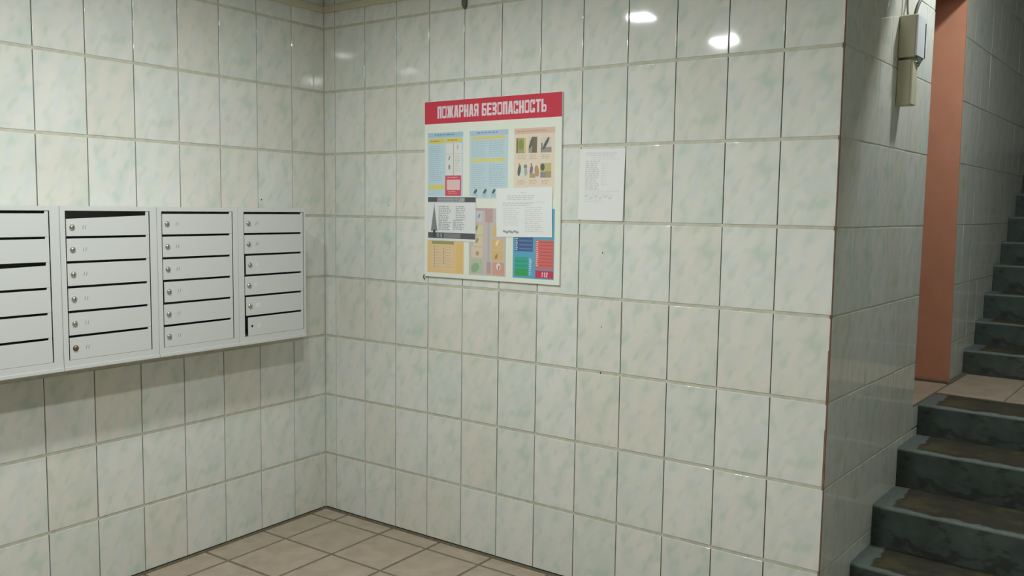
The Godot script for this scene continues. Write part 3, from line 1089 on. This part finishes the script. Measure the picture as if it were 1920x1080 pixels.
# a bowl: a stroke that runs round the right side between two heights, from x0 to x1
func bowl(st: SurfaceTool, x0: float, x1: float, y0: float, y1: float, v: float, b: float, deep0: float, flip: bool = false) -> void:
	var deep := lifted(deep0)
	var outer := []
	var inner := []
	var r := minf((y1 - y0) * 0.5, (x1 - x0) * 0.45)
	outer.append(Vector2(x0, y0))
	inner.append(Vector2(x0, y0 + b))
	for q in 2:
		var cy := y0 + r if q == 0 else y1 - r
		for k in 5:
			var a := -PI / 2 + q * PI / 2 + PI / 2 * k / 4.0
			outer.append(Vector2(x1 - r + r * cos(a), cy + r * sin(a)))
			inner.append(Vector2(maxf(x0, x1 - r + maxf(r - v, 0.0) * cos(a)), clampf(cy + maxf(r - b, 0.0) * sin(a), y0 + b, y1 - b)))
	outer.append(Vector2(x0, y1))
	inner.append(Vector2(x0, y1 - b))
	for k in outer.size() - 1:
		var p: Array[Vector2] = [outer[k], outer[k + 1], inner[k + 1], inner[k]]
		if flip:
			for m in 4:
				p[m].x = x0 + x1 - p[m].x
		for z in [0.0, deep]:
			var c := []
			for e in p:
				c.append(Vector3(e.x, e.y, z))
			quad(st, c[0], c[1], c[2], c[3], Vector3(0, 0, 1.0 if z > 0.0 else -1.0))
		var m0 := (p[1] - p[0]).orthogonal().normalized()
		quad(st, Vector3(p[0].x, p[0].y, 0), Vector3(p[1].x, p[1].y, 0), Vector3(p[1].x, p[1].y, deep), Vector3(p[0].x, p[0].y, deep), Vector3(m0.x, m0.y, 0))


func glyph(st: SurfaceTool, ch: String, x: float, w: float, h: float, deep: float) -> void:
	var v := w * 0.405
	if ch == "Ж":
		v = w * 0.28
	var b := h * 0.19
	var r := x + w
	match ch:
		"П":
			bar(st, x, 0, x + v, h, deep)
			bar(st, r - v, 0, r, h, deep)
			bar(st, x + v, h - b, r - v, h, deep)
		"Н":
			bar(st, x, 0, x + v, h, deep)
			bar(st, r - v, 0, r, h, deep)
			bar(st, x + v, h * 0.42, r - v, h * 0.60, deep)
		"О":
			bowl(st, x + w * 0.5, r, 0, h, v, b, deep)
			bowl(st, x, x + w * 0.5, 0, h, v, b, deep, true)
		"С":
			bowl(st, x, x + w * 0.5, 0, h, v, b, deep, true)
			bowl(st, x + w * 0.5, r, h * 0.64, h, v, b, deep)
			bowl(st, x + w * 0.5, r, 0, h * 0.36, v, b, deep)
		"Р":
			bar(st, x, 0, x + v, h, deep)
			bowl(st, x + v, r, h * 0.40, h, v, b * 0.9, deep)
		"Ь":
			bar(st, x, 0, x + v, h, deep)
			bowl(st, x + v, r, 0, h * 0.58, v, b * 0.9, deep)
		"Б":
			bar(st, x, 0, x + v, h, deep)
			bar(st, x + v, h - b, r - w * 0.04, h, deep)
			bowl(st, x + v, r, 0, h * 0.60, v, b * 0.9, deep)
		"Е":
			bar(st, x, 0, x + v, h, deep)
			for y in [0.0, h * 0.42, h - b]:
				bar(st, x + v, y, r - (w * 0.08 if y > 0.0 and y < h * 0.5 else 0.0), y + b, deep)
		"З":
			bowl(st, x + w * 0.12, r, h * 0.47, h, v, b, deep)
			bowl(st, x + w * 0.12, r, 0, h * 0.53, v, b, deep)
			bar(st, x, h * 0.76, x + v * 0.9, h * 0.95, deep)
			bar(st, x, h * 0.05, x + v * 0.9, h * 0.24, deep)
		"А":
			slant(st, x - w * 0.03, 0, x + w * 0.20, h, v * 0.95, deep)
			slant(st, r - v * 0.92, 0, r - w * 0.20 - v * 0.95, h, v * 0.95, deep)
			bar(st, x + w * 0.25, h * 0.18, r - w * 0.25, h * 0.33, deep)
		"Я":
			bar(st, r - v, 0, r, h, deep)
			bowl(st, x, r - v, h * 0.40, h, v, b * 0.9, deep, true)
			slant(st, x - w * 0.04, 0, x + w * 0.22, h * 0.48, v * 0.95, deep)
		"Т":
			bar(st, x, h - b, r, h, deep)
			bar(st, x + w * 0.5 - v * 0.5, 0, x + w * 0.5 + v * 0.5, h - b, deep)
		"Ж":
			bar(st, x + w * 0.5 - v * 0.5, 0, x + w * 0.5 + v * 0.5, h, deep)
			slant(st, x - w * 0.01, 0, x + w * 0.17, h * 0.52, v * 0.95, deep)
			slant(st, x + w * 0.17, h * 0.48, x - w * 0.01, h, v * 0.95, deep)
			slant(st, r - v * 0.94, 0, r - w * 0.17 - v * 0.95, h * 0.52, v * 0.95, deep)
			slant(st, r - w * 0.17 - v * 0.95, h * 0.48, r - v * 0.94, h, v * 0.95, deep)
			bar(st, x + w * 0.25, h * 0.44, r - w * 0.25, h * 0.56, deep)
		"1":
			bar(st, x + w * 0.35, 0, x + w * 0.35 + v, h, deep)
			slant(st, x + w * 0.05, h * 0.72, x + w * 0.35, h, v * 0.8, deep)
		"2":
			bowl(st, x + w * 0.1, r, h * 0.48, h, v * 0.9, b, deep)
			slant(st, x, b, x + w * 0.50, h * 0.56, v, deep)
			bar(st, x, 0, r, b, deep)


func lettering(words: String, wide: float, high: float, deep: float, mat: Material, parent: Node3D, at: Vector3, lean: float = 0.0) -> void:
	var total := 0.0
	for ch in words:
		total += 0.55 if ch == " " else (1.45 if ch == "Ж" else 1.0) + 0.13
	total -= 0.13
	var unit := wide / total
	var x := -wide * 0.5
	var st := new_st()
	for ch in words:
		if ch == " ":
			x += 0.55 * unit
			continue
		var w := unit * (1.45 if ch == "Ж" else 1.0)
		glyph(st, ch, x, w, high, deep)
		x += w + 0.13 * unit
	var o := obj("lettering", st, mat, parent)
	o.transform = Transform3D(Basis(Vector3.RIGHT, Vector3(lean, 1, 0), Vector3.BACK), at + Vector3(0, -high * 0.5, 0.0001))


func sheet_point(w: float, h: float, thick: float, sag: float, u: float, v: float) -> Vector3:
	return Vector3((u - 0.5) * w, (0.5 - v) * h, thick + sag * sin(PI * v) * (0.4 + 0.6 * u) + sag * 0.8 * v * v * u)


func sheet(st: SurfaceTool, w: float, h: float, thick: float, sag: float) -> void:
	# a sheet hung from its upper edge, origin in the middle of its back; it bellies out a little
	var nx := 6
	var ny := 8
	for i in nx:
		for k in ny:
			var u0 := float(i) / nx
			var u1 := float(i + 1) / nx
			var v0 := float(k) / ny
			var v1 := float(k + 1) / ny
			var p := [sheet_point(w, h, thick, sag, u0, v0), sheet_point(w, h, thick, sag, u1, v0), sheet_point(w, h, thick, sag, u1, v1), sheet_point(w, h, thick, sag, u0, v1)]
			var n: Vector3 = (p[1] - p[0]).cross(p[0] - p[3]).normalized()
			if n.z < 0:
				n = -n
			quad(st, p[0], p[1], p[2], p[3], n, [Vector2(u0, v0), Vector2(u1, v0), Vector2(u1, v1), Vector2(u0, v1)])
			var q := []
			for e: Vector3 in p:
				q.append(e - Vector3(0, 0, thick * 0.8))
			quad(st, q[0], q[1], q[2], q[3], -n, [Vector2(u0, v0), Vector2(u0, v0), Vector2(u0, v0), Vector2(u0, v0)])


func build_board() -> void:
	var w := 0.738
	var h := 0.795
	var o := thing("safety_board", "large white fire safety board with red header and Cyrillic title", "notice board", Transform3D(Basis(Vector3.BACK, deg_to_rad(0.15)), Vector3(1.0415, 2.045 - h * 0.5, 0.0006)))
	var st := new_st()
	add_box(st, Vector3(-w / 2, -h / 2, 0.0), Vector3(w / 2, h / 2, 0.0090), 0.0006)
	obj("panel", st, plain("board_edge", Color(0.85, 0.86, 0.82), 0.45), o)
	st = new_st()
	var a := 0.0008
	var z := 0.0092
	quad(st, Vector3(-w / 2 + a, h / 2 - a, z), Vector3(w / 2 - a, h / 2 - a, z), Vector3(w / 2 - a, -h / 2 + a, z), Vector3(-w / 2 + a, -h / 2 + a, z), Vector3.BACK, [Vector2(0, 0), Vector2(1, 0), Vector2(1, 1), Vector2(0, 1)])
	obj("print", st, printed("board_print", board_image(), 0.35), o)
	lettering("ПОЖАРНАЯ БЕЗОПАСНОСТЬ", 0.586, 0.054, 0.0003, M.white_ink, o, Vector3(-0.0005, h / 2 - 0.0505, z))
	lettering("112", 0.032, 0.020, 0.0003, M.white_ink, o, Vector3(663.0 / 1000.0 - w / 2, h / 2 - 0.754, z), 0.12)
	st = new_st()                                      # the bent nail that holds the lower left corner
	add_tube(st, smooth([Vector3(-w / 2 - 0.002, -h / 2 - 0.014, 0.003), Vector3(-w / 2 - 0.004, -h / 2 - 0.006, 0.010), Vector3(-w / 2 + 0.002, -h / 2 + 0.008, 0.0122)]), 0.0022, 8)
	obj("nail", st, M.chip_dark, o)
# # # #
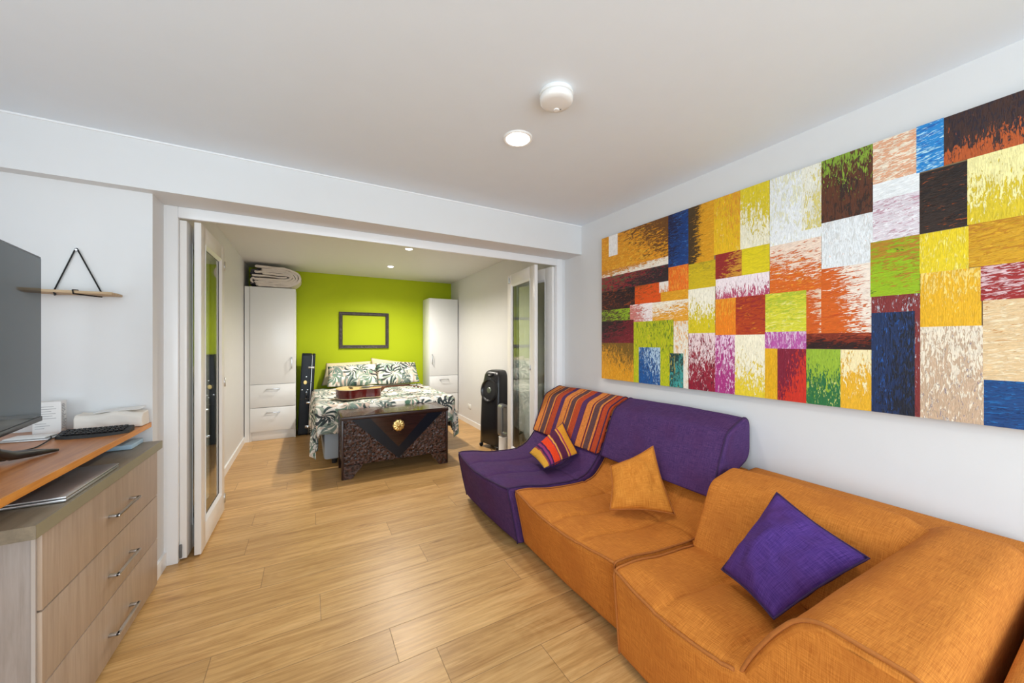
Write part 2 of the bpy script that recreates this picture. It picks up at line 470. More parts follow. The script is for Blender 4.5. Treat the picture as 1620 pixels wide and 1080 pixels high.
# # # #
Take the line containing "The Godot script" and the line containing "Vector3(m0.x, m0.y, 0))". Write out both and all lines between, exactly, and nothing more.

The Godot script for this scene continues. Write part 3, from line 1089 on. This part finishes the script. Measure the picture as if it were 1920x1080 pixels.
# a bowl: a stroke that runs round the right side between two heights, from x0 to x1
func bowl(st: SurfaceTool, x0: float, x1: float, y0: float, y1: float, v: float, b: float, deep0: float, flip: bool = false) -> void:
	var deep := lifted(deep0)
	var outer := []
	var inner := []
	var r := minf((y1 - y0) * 0.5, (x1 - x0) * 0.45)
	outer.append(Vector2(x0, y0))
	inner.append(Vector2(x0, y0 + b))
	for q in 2:
		var cy := y0 + r if q == 0 else y1 - r
		for k in 5:
			var a := -PI / 2 + q * PI / 2 + PI / 2 * k / 4.0
			outer.append(Vector2(x1 - r + r * cos(a), cy + r * sin(a)))
			inner.append(Vector2(maxf(x0, x1 - r + maxf(r - v, 0.0) * cos(a)), clampf(cy + maxf(r - b, 0.0) * sin(a), y0 + b, y1 - b)))
	outer.append(Vector2(x0, y1))
	inner.append(Vector2(x0, y1 - b))
	for k in outer.size() - 1:
		var p: Array[Vector2] = [outer[k], outer[k + 1], inner[k + 1], inner[k]]
		if flip:
			for m in 4:
				p[m].x = x0 + x1 - p[m].x
		for z in [0.0, deep]:
			var c := []
			for e in p:
				c.append(Vector3(e.x, e.y, z))
			quad(st, c[0], c[1], c[2], c[3], Vector3(0, 0, 1.0 if z > 0.0 else -1.0))
		var m0 := (p[1] - p[0]).orthogonal().normalized()
		quad(st, Vector3(p[0].x, p[0].y, 0), Vector3(p[1].x, p[1].y, 0), Vector3(p[1].x, p[1].y, deep), Vector3(p[0].x, p[0].y, deep), Vector3(m0.x, m0.y, 0))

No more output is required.